## START DATASET EXCERPTS

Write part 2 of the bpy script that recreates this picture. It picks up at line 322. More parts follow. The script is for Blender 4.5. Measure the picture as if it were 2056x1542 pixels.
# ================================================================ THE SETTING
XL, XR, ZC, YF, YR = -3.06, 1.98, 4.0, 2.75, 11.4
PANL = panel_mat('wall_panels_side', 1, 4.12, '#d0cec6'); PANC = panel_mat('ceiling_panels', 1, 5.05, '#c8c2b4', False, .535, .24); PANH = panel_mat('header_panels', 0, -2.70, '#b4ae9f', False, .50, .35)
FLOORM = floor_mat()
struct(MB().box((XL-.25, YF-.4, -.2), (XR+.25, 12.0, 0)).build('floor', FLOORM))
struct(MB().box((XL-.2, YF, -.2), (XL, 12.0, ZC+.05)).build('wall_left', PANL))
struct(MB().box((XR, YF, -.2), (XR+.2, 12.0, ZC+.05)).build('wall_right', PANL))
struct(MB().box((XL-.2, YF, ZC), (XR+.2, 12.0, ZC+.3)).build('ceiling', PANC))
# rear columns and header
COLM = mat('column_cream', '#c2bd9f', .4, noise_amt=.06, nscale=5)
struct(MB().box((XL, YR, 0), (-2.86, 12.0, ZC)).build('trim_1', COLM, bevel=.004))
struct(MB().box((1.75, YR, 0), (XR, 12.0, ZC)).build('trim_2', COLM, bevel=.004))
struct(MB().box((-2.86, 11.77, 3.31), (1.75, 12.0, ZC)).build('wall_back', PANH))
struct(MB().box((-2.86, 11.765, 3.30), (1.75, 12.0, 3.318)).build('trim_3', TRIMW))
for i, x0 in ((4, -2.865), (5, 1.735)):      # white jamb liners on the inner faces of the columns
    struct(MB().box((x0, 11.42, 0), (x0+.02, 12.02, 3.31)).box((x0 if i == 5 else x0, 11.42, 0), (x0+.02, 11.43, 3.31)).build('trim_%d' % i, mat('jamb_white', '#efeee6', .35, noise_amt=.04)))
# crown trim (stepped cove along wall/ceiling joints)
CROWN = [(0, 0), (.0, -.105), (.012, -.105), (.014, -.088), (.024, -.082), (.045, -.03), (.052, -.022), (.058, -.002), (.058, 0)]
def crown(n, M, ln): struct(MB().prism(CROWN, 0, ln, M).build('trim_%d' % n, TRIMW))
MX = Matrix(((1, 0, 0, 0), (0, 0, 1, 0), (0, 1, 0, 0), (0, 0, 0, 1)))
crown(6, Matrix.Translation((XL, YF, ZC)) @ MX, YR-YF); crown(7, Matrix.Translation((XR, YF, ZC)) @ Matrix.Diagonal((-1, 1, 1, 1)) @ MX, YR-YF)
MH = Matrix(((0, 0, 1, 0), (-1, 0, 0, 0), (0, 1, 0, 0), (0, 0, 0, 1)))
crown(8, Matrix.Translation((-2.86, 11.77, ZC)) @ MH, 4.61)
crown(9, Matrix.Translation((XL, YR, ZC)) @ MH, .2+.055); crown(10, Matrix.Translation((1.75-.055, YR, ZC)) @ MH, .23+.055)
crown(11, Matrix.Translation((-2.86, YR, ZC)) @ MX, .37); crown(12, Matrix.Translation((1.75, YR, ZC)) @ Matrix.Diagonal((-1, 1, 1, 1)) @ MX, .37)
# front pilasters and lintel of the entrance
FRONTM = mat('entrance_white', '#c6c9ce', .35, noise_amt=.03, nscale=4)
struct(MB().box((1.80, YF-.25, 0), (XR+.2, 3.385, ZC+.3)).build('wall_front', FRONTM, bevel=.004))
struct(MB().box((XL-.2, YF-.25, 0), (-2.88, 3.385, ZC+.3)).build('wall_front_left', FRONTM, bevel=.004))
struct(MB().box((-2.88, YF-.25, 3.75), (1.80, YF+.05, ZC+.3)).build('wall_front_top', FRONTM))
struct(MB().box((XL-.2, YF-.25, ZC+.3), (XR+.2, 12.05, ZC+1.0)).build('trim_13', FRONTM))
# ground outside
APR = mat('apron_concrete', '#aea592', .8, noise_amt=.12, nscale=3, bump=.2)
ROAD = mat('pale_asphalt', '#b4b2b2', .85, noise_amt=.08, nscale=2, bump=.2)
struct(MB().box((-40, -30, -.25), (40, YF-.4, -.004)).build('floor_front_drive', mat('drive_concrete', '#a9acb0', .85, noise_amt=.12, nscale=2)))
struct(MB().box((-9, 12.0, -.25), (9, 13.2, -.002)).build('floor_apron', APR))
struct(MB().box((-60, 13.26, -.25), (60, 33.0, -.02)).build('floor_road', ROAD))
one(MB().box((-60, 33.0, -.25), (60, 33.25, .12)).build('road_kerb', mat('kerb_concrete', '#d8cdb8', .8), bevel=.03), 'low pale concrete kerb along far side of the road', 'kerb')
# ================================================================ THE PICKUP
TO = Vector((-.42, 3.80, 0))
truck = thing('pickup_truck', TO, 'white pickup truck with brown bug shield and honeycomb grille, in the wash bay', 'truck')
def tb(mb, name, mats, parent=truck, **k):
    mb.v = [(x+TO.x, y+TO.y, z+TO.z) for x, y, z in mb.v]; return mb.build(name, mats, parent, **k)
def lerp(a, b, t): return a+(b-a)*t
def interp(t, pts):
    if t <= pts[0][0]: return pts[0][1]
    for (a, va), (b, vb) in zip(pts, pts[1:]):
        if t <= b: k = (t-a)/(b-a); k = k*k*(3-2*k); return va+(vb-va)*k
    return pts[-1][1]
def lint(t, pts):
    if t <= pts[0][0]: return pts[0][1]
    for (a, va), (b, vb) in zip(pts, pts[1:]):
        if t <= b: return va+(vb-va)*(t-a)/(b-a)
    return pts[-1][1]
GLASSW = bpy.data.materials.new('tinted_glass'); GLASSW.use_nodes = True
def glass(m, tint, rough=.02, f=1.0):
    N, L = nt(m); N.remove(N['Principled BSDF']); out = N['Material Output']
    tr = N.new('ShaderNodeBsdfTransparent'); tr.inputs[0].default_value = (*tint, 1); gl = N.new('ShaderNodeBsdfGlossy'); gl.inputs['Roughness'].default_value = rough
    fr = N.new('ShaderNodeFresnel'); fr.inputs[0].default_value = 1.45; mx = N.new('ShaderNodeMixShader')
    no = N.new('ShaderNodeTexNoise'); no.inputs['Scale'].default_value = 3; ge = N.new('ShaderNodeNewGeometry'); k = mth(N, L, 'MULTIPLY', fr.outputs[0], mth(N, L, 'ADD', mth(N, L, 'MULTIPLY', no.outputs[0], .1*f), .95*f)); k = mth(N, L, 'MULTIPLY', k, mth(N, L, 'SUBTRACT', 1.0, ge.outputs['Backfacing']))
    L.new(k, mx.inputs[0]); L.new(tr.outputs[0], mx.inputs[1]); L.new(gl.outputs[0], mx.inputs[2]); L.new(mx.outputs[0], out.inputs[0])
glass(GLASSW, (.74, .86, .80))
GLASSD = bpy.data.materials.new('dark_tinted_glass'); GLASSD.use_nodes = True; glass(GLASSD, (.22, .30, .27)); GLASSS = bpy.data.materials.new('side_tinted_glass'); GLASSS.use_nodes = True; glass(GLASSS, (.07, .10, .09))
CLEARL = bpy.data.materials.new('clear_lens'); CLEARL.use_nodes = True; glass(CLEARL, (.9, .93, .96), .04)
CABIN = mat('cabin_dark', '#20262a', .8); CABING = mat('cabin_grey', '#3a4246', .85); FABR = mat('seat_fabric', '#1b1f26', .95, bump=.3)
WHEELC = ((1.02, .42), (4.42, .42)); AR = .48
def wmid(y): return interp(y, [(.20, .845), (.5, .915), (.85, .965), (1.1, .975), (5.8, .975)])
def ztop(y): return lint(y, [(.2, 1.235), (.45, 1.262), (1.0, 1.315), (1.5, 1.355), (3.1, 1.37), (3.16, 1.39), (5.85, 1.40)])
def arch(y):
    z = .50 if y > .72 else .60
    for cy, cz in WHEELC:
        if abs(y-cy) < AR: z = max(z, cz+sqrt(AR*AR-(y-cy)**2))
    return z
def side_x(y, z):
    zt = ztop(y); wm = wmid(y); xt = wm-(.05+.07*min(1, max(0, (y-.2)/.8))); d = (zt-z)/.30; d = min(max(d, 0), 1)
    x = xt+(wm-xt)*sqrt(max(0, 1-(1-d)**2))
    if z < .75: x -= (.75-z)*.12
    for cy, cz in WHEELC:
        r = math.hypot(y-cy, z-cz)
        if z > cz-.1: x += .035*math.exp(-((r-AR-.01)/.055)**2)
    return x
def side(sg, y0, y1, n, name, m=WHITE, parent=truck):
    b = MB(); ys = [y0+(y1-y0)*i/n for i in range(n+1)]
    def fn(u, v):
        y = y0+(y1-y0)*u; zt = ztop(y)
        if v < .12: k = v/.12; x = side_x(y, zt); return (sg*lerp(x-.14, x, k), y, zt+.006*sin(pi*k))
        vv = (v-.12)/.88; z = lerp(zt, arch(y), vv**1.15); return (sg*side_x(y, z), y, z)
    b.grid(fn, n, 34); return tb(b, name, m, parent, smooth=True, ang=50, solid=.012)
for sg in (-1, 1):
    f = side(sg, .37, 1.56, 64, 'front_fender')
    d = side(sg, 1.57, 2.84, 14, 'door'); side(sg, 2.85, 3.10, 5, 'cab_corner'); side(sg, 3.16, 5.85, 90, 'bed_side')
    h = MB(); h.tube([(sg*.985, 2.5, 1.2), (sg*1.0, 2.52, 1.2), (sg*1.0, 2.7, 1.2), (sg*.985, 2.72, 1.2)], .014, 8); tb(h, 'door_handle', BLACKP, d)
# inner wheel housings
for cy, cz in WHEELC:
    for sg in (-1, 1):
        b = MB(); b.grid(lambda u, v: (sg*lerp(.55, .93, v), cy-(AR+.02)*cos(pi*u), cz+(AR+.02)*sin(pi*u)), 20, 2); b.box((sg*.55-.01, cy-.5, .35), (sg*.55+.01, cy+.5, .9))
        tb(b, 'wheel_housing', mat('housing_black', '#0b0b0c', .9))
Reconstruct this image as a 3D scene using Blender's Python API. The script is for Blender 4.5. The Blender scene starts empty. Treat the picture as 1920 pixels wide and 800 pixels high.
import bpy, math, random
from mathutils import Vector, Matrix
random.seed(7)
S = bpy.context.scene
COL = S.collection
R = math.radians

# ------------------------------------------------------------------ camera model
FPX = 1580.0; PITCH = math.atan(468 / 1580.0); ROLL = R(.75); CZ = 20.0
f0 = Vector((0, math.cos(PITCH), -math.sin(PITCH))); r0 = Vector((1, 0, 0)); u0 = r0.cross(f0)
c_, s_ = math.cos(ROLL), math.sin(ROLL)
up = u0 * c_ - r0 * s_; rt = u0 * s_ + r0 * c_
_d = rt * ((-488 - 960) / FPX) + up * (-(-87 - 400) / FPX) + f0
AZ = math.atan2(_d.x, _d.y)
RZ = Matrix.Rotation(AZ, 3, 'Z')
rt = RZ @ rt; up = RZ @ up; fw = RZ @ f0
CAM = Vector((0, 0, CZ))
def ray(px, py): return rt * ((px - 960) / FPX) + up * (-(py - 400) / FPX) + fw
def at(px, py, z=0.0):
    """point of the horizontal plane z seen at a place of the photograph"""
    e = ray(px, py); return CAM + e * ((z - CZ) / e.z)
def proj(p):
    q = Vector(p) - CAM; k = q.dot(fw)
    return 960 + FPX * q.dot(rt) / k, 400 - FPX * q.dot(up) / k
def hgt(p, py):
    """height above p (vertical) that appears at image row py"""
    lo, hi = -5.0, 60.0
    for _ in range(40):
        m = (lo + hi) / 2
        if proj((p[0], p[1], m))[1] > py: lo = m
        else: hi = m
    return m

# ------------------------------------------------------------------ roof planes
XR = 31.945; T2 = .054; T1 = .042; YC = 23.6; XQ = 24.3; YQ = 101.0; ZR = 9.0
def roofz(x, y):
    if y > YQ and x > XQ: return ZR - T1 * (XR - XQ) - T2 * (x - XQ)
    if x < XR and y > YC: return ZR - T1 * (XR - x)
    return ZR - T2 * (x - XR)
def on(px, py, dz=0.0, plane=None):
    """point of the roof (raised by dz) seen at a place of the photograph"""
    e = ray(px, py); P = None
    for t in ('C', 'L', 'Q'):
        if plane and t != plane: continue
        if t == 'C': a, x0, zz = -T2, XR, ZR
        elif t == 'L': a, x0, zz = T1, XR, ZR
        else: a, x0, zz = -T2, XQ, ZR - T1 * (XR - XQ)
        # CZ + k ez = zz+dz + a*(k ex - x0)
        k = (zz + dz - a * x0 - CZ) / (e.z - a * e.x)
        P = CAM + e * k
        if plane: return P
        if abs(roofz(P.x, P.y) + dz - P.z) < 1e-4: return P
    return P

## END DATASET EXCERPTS

AIM | Restate exactly the records above from their first line through the line that holds "FLOORM = floor_mat()", please, including both and leaving out all others.

ANSWER TO THIS PROBLEM |
Write part 2 of the bpy script that recreates this picture. It picks up at line 322. More parts follow. The script is for Blender 4.5. Measure the picture as if it were 2056x1542 pixels.
# ================================================================ THE SETTING
XL, XR, ZC, YF, YR = -3.06, 1.98, 4.0, 2.75, 11.4
PANL = panel_mat('wall_panels_side', 1, 4.12, '#d0cec6'); PANC = panel_mat('ceiling_panels', 1, 5.05, '#c8c2b4', False, .535, .24); PANH = panel_mat('header_panels', 0, -2.70, '#b4ae9f', False, .50, .35)
FLOORM = floor_mat()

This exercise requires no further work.